INFORMATION SUPPLIED>

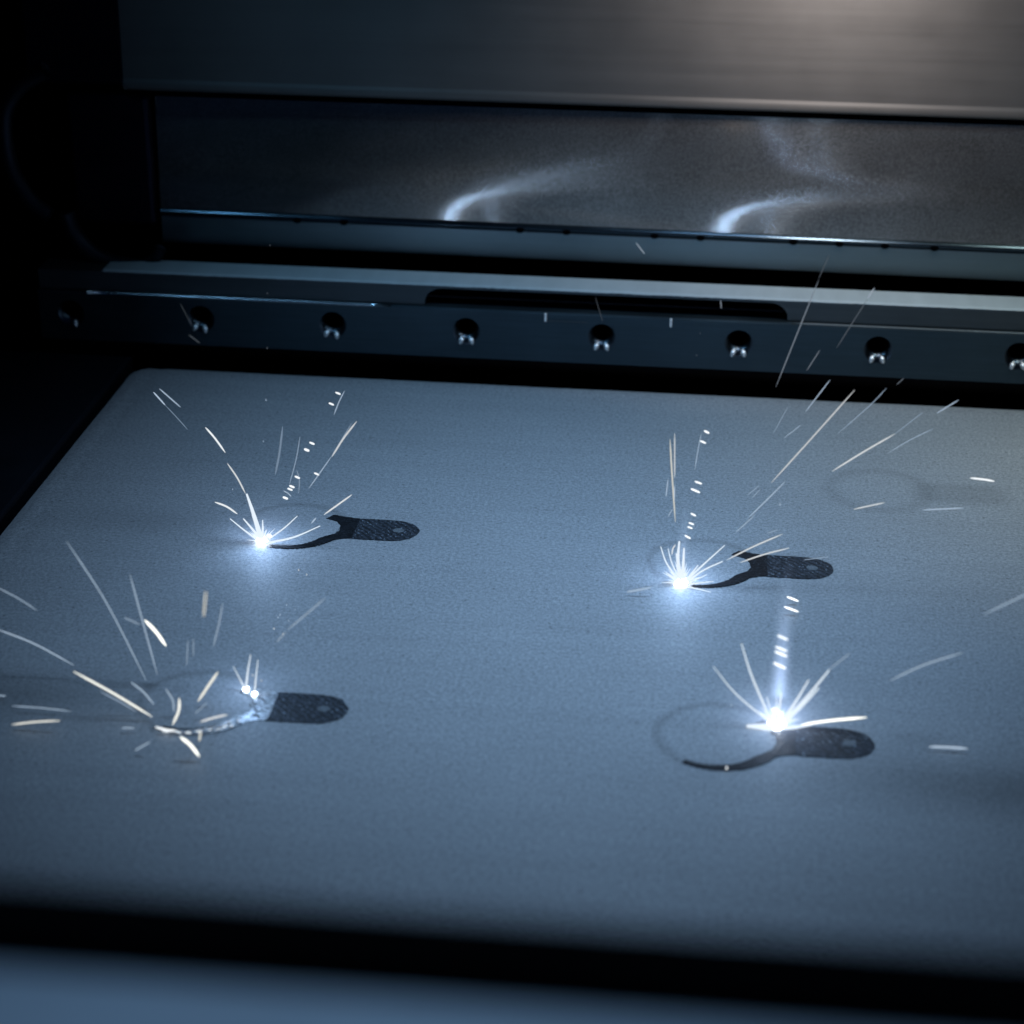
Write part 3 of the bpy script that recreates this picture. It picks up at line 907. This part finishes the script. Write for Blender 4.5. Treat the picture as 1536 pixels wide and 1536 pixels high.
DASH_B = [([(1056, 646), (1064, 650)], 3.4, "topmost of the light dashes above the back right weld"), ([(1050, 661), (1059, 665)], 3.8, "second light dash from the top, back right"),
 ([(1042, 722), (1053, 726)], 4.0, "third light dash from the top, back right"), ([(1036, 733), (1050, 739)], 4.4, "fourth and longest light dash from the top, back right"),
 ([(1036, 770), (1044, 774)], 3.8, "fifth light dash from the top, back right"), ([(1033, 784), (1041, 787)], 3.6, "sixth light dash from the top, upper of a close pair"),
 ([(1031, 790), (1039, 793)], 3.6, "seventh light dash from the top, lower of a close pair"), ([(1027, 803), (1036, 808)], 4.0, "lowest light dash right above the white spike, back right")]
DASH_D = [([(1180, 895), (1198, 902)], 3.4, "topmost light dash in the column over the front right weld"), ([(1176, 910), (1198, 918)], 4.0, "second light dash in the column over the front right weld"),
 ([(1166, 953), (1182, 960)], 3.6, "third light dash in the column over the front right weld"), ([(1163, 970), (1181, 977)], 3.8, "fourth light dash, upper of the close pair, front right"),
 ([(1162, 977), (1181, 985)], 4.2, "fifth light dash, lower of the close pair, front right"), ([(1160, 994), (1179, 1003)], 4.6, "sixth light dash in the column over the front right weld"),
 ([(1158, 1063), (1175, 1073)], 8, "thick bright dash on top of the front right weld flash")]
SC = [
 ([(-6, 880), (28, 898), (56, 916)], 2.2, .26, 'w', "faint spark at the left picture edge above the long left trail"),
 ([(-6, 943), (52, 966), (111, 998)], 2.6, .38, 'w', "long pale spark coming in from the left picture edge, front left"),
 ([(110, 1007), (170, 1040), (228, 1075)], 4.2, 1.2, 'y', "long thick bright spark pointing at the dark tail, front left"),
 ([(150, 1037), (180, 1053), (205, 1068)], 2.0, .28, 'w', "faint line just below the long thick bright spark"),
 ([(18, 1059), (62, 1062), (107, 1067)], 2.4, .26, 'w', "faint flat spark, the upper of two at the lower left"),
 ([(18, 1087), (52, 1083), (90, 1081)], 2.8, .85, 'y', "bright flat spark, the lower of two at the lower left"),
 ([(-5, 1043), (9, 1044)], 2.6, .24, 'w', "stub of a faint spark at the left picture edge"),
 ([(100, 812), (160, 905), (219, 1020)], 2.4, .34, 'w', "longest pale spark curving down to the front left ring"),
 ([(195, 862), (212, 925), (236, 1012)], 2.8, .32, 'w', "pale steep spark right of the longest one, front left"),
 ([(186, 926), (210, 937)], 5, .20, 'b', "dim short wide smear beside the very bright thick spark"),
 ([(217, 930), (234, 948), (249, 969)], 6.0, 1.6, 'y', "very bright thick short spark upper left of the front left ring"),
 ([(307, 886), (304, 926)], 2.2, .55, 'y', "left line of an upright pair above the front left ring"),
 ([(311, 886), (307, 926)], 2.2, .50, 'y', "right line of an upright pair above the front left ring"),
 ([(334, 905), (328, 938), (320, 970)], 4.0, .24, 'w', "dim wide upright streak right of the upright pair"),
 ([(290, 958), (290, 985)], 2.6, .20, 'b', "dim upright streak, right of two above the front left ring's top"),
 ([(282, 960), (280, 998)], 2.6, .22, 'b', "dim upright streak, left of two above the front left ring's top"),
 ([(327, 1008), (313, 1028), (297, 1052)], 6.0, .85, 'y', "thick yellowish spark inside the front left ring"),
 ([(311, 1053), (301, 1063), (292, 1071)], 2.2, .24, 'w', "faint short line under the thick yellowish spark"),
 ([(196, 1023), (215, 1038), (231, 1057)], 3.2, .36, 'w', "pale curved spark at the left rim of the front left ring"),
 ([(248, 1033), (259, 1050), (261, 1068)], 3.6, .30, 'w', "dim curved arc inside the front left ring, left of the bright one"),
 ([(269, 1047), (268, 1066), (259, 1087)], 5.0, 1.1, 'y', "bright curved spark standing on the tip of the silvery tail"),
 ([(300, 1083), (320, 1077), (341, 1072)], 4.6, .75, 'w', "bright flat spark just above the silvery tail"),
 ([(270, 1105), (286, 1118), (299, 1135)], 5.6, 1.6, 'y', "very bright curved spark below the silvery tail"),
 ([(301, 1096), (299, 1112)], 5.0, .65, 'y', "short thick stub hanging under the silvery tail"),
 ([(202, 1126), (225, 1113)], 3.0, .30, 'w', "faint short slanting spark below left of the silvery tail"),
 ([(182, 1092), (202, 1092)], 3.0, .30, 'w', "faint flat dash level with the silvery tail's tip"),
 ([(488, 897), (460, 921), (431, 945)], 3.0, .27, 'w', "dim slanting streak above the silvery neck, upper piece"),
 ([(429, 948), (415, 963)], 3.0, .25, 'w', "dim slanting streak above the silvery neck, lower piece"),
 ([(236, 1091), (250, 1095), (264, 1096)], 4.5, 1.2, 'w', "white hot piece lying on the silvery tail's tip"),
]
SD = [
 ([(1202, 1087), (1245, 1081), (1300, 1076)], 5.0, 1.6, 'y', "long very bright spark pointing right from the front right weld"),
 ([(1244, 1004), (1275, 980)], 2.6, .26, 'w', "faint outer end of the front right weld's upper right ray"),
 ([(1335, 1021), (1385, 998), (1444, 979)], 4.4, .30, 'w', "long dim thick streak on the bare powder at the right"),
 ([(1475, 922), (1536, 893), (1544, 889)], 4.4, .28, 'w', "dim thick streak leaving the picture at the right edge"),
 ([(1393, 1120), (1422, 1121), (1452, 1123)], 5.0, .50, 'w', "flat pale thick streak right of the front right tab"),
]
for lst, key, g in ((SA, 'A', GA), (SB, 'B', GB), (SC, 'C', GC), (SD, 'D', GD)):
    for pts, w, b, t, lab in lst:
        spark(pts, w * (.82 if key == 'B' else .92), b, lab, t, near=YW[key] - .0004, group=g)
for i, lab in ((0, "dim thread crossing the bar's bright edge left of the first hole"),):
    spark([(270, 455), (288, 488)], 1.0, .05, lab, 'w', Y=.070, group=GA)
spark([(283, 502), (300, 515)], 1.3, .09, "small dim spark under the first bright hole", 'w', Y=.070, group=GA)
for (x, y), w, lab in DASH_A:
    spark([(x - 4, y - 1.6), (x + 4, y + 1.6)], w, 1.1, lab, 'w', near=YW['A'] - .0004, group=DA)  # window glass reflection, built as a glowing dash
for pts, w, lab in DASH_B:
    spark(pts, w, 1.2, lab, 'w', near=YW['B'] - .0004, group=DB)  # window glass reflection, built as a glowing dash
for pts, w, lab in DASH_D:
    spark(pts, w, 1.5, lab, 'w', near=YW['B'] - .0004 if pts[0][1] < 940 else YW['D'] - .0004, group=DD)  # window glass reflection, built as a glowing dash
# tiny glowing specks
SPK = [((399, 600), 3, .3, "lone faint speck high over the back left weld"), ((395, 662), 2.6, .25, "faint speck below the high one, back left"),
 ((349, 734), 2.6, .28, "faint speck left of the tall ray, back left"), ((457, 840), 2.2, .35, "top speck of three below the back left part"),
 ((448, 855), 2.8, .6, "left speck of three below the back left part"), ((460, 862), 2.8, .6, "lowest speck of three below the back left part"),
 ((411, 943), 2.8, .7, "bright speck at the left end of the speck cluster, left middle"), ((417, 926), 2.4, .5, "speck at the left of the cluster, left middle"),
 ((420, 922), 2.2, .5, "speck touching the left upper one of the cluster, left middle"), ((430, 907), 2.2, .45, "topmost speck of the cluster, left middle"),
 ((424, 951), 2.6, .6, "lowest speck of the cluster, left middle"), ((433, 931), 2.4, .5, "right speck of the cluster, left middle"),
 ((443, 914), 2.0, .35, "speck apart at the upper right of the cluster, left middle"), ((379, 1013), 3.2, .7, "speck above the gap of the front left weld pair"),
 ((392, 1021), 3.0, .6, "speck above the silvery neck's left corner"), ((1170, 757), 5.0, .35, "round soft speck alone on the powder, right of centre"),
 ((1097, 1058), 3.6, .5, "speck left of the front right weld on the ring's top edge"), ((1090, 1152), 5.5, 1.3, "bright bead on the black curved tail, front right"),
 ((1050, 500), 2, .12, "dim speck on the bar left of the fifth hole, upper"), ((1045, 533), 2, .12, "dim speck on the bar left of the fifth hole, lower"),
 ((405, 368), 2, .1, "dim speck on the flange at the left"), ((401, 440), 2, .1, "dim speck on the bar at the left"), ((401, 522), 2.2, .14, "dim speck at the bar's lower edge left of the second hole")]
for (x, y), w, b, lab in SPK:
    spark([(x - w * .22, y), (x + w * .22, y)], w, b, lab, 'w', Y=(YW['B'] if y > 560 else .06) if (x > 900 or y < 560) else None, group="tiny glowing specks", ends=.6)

WHAT YOU WILL DO> Copy all lines in the listing above where the string "high" appears.

CORRECT RESPONSE>
Write part 3 of the bpy script that recreates this picture. It picks up at line 907. This part finishes the script. Write for Blender 4.5. Treat the picture as 1536 pixels wide and 1536 pixels high.
SPK = [((399, 600), 3, .3, "lone faint speck high over the back left weld"), ((395, 662), 2.6, .25, "faint speck below the high one, back left"),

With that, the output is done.